14 December 2015

The Middle Class Isn't Disappearing. They're Becoming More Affluent.


The most absurd claims are being made about the above graph, made from census data found here. Simply put, people are claiming that this is further evidence that the middle class is disappearing. It's not.

What this data actually shows is that the middle class is getting richer. A lot richer. 

This data goes back to 1967 and it clearly shows two things: more people are rich and fewer people are poor.

The percentage of households making more than $100,000 a year has tripled. Tripled. (And yes. All of this data is inflation adjusted.)  In 1967, only 8.1% of households had incomes over $100,000 a year. By 2014, another 16.6% of the population had joined them, bringing their total to 24.7%.

The percentage of households making less than $50,000 has dropped from over half to well under half, from 58.2% of the population to only 46.8%, a drop of 11.4%. That, too, is progress.

Finally, the percentage of households making $50,000 to $100,000 has also dropped, from 33.7% to 28.5%. That 5.2% of households joined the folks making more than $100,000, not the ones making less than $50,000. 

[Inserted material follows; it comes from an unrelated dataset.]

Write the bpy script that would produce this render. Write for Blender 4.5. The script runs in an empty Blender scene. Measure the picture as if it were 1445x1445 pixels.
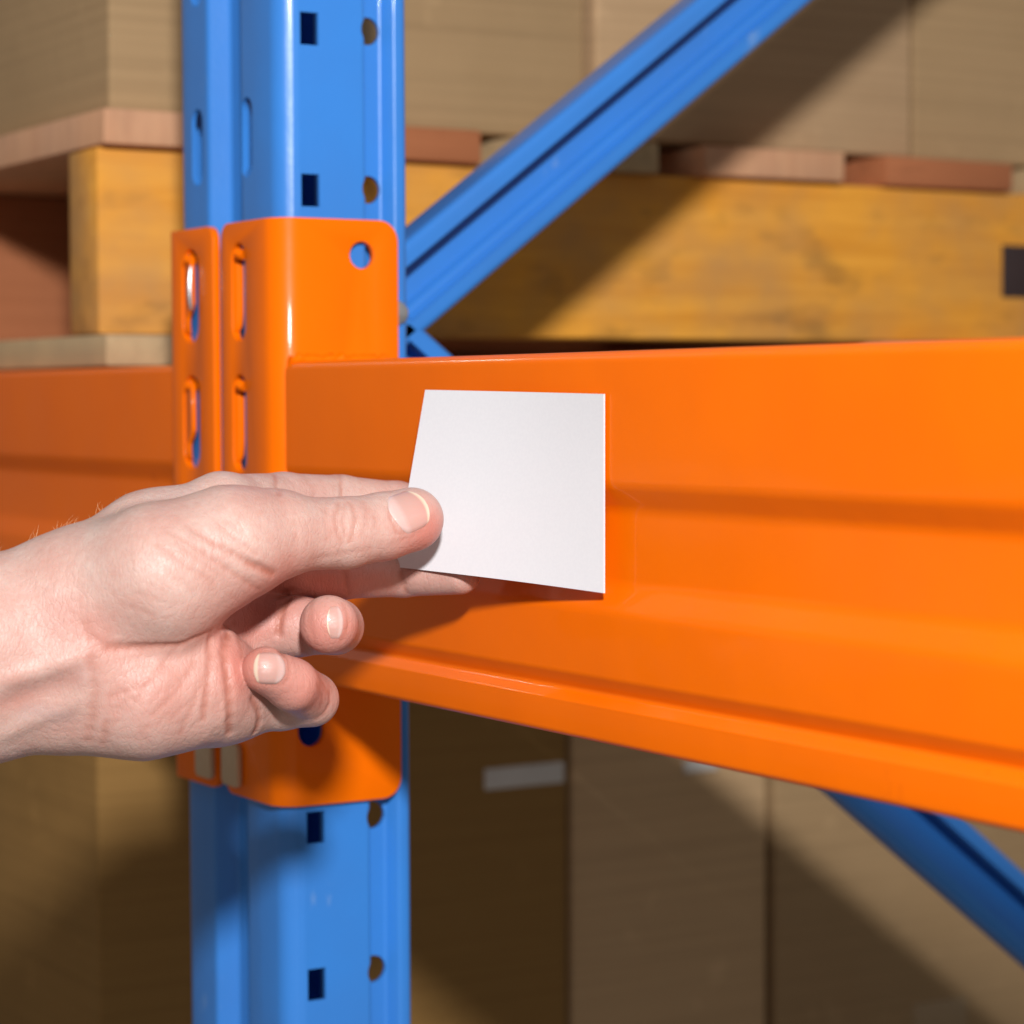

You can see in the above graph what's happened in the last half century. This graph focuses on cumulative change over time. 

The orange line - households making more than $100,000 a year - rose to include 16.6% more households than it did at the start. (And just before the Great Recession, it was up to 17.2% more.) 

The blue line - households making less than $50,000 a year - dropped by 11.4%. 

During that time, median household income rose from $44,284 to $53,657 and average income rose from $49,529 to $75.738 a year, increases of 20% and 50%. This even when the size of the average household has dropped by more than 12%. (From 1975 to 2014, household size has dropped from 2.89 persons per household to 2.54.)

I'm not sure how you misconstrue this sort of data into proof that things are getting worse but of course pundits on the right and left have done just that. I'm beginning to believe that there is no such thing as good news when your career depends on alarming the polity.